HMS Endeavour Replica
A replica of the barquentine HMS Endeavour motors past White Bay on Sydney harbour 21 July. The Endeavour, at 33.3m long, is a full scale replica of Captain Cook's 18th century ship, and was built in Australia. She offers round-the-world voyages where 56 paying crew make up the complement of sailors. She has recently completed a four-year circumnavigation of the globe and offers day sails in the harbour as well. Reuters

A search has begun to find the final resting place of Captain Cook's HMS Endeavour, after a marine archaeologist has said she knows where it is.

Kathy Abbass and the Australian National Maritime Museum will work together to locate and salvage the wreck from the bottom of Rhode Island's Newport Harbour in the US.
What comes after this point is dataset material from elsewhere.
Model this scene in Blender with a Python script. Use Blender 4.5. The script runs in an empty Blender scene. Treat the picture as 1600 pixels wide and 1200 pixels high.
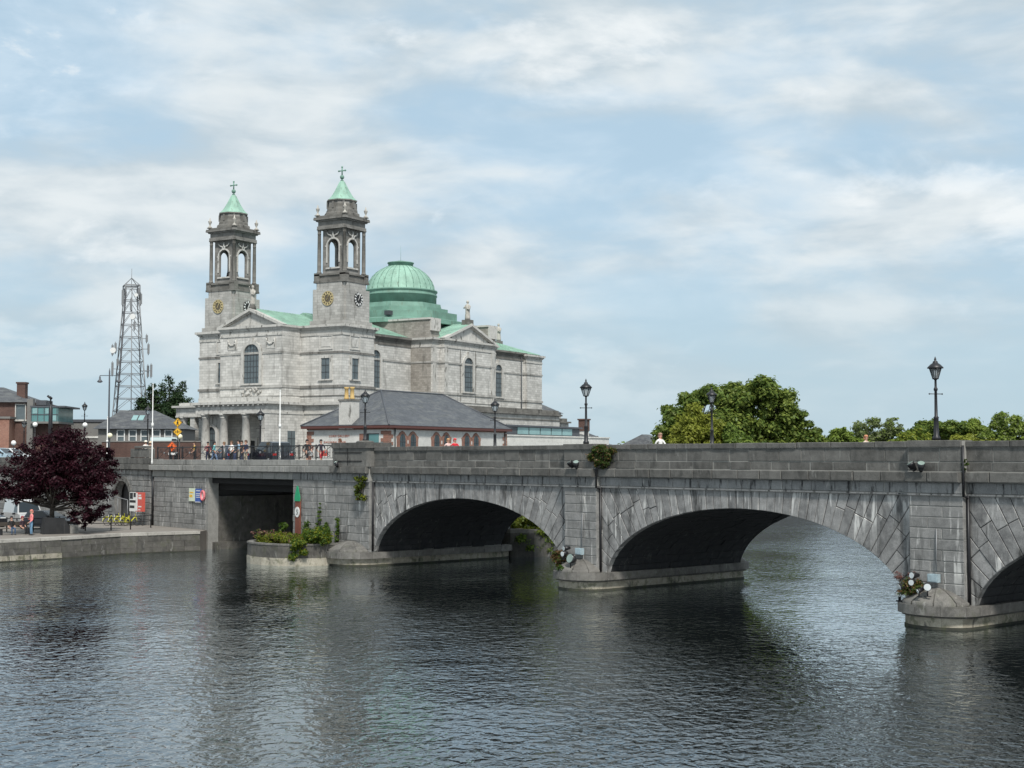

Abbass, from Rhode Island, has been searching for years to locate the shipwreck, and believes she can find it in time for the 250th anniversary of Cook's voyage.

She is signing an agreement this week with the museum, which has pledged to help her in the search for the ship, as it is such an important part of Australian maritime history.

"To be able to find the last resting place of the Endeavour would truly be a nationally significant event, if not internationally," Kevin Sumption, director and CEO of the museum, told news.com.au.

The Endeavour was a British Royal Navy research vessel, which Cook captained from 1769 to 1771, on his first voyage of discovery to Australia and New Zealand.

Despite the ship being renamed and sold to a private owner in 1775, Abbass discovered it under a different name, the Lord Sandwich, during an archive search in 1998.

The Endeavour had been part of a fleet of 13 ships that the British used to blockade Newport Harbour, during the Revolutionary War.

Abbass and her team have already uncovered nine of the ships and she is hoping that the Endeavour is still out there.

There is a possibility that pieces were salvaged from the initial wreck, or it could have been destroyed over the years by the traffic of boats going in and out of the harbour, she said.

Cook is considered by many Australians as the founding father of European-settled Australia, and to find his vessel would be a cause for national celebration.